On Tue, Mar 30, 2010 at 7:46 PM, Jansy <jansy@aetern.us> wrote:
Matthew Roth: Just a trifle I ran across while reading about the last days of Swift in Craik's "The Life of Jonathan Swift" (1894):"Looking at himself in the glass, he was said to have exclaimed in pity, 'Poor old man!'." I wonder if this provides the origin of Shade's variant line, "Poor old man Swift, poor --, poor Baudelaire." In which case, was John Shade also looking in the glass when he wrote that line?
 
JM: Kinbote suggests his name to fill in the blank ( poor mad Kinbote). The poet, himself, was paring his fingernails.
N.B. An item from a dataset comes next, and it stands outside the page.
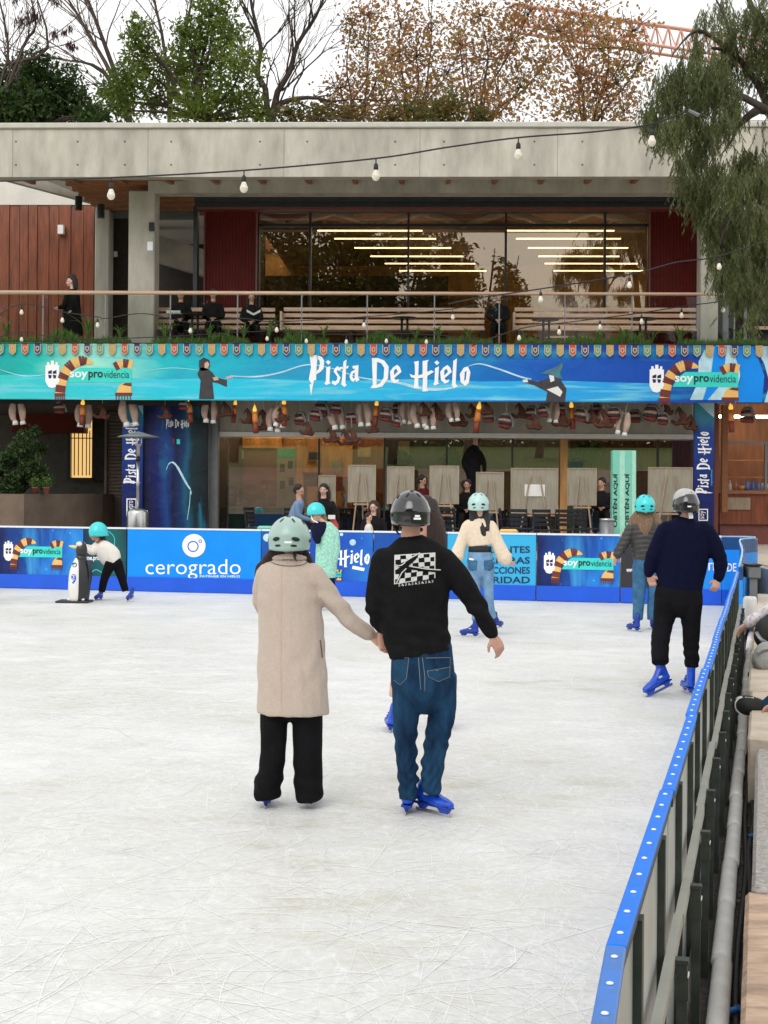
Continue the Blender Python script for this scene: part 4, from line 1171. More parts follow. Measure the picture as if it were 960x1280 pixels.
# white drum and dark box behind the corner board
mat('drum_white', (.62,.62,.60), .4, var=.06)
p = P(937.5, 757, 17.6); p.z = .30
s = 17.6/FPX
mb = MB(); mb.lathe(p, [(7.5*s, 0), (8.6*s, 2*s), (8.8*s, 17*s), (8.6*s, 33*s), (7.6*s, 36*s), (6*s, 37*s)], 20)
tag(mb.build('drum', 'drum_white', smooth=True), 'white plastic drum standing outside the corner board', 'drum')
p = P(935, 728, 19.5)
p = P(941, 714, 19.5); mb = MB(); mb.cbox(p.x-.085, p.x+.085, 19.4, 19.7, p.z-.09, p.z+.07, .015); mb.box(p.x-.05, p.x+.05, 19.45, 19.65, -.15, p.z-.091); bo = mb.build('equipment_box', 'grey_metal', label='dark grey equipment box behind the white drum', cat='box')
mb = MB(); mb.cbox(p.x-.09, p.x+.09, 19.38, 19.72, p.z+.072, p.z+.095, .006); mb.build('lid', 'black_metal', bo)
# ------------------------------------------------------------------ garments, hats and candles hung under the banner
mat('stocking', (.46,.33,.27), .9, var=.18, scale=9, bump=.3, bscale=40)
mat('stocking_grey', (.40,.36,.32), .9, var=.18, scale=9, bump=.3)
mat('felt_brown', (.085,.028,.015), .9, var=.3, scale=8, bump=.3)
mat('knit_dark', (.045,.022,.022), .9, var=.3, scale=20, bump=.4)
mat('knit_red', (.16,.025,.02), .9, var=.2, scale=20)
mat('knit_light', (.36,.24,.20), .9, var=.2, scale=20)
mat('knit_grey', (.16,.15,.15), .9, var=.2, scale=20)
mat('candle_wax', (.75,.25,.06), .5, var=.2, scale=4, stretch=(1,1,3))
mat('candle_flame', (.95,.65,.1), .5, emit=(1,.55,.08), es=.8)
mat('candle_base', (.22,.04,.02), .6)
YH = 33.35
kH = YH/FPX
PROTO = {}
def hang(kind, px, py, h, label, lean=0., size=1.):
    """hangs from the soffit behind the banner; px,py = centre, h = height in photograph pixels"""
    c = P(px, py, YH + rng.uniform(-.12, .25)); s = kH*h/30.0
    key = kind
    names = {'stocking': ('hanging_stocking', 'pale stocking pairs hung under the banner', 'stocking'), 'hat': ('felt_hat', 'brown felt hats hung under the banner', 'hat'),
             'knit': ('knitted_bundle', 'striped knitted bundles hung under the banner', 'knitwear'), 'candle': ('paper_candle', 'candles hung under the banner', 'candle')}
    nm, grp, cat_ = names[kind]
    if key in PROTO:
        src, q, s0 = PROTO[key]
        t = copy_tree(src, V((0,0,0)), label); t.location = c
    else:
        t = thing(nm, label, cat_, tuple(c), grp)
        T = lambda x, y, z: c + V((x, y, z))*(kH)
        if kind == 'stocking':
            mb = MB(T); mb.tube([(-5,0,15),(-7,0,4),(-6.5,0,-5),(-4,0,-10)], [(3.5,2.2),(5,3),(4,2.6),(2.8,2)], 10, 3, caps='round'); mb.build('leg', 'stocking', t, smooth=True)
            mb = MB(T); mb.tube([(4,0,15),(6,.5,4),(6.5,.5,-5),(6,.5,-11)], [(3.5,2.2),(5,3),(4,2.6),(2.8,2)], 10, 3, caps='round'); mb.build('leg', 'stocking', t, smooth=True)
            mb = MB(T); mb.tube([(-3.8,0,-9.5),(-3.6,0,-15)], [(3.4,2.4),(4,2.6)], 10); mb.tube([(6,.5,-10.5),(6.6,.5,-15)], [(3.4,2.4),(4,2.6)], 10); mb.build('cuff', 'paper_white', t, smooth=True)
        elif kind == 'hat':
            mb = MB(T); mb.tube([(-2,0,14),(0,0,8),(4,0,0),(3,0,-7)], [(2.2,2),(4,3.4),(6,5),(8,6)], 12, 3, caps='round'); mb.tube([(-2,0,13),(-6,0,10),(-8,0,5)], [2.4,1.8,.9], 8, 3, caps='round'); mb.build('crown', 'felt_brown', t, smooth=True)
            mb = MB(T); mb.tube([(-14,0,-6),(-8,0,-10),(2,0,-9),(10,0,-10),(14,0,-5)], [(2.6,3.4),(3.4,5),(3,6),(3.4,5),(2.4,3.2)], 10, 3, ref=(0,0,1), caps='round'); mb.build('brim', 'felt_brown', t, smooth=True)
        elif kind == 'knit':
            zs = [13, 8.5, 4, -.5, -5, -10]; ws = [5.5, 8.5, 10, 11, 11, 8]
            for i in range(5):
                mb = MB(T); mb.tube([(-.4*i, 0, zs[i]), (-.4*i, 0, (zs[i]+zs[i+1])/2), (-.5*i, 0, zs[i+1])], [(ws[i]*.92, 4.6), ((ws[i]+ws[i+1])/2+.8, 5.6), (ws[i+1]*.94, 4.8)], 14, 2); mb.build('stripe', ['knit_grey', 'knit_dark', 'knit_light', 'knit_dark', 'knit_red'][i], t, smooth=True)
            mb = MB(T); mb.tube([(4,-3,11),(9,-5,3),(11,-4,-9)], [(1.6,1),(2.2,1.4),(2,1.2)], 8, 3); mb.build('strap', 'knit_grey', t, smooth=True)
        else:
            mb = MB(T); mb.tube([(0,0,9),(0,0,-4)], [3.4,3.6], 12); mb.build('wax', 'candle_wax', t, smooth=True)
            mb = MB(T); mb.tube([(0,0,-4.1),(0,0,-17)], [3.5,3.3], 12); mb.build('base', 'candle_base', t, smooth=True)
            mb = MB(T); mb.tube([(0,0,9),(0,0,12),(.3,0,18)], [2.0,2.6,.3], 10, 3); mb.build('flame', 'candle_flame', t, smooth=True)
        mb = MB(T); mb.tube([(0,0,13),(0,0,34)], [.25,.25], 4); mb.build('thread', 'paper_white', t)
        PROTO[key] = (t, c, s)
    k = h/30.0*size*.86
    t.scale = (k, k, k); t.rotation_euler.y = lean; t.rotation_euler.z = rng.uniform(-.5, .5)
    return t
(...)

We know that he used a mirror while he shaved in the bath-tub ( or was it only VN?).
Your information about Swift's exclamation, and its link to the variant, is wonderful!

Indeed!
 
While I re-read the lines in question, and I don't know if any entomologist has already called attention to it (should it be an incongruent detail, I mean), I was struck by the reference to singing cicadas. I understand that, in the US, cicadas come out in July.

It depends on the species.  Periodical cicadas (Magicicada) come out in April, May, or early June, depending on the climate (Wikip), not that those months matter to your question below.
 
I'd always thought that the squat and frog-eyed emerald case (line 238) had been a cicada's  but the empty hulk was found in cold March, on the day Hazel died. This suggested to me  that this insect had recently emerged from it: is it possible?
...

I doubt it.  The "case" would have lasted from the previous year, which I think is possible.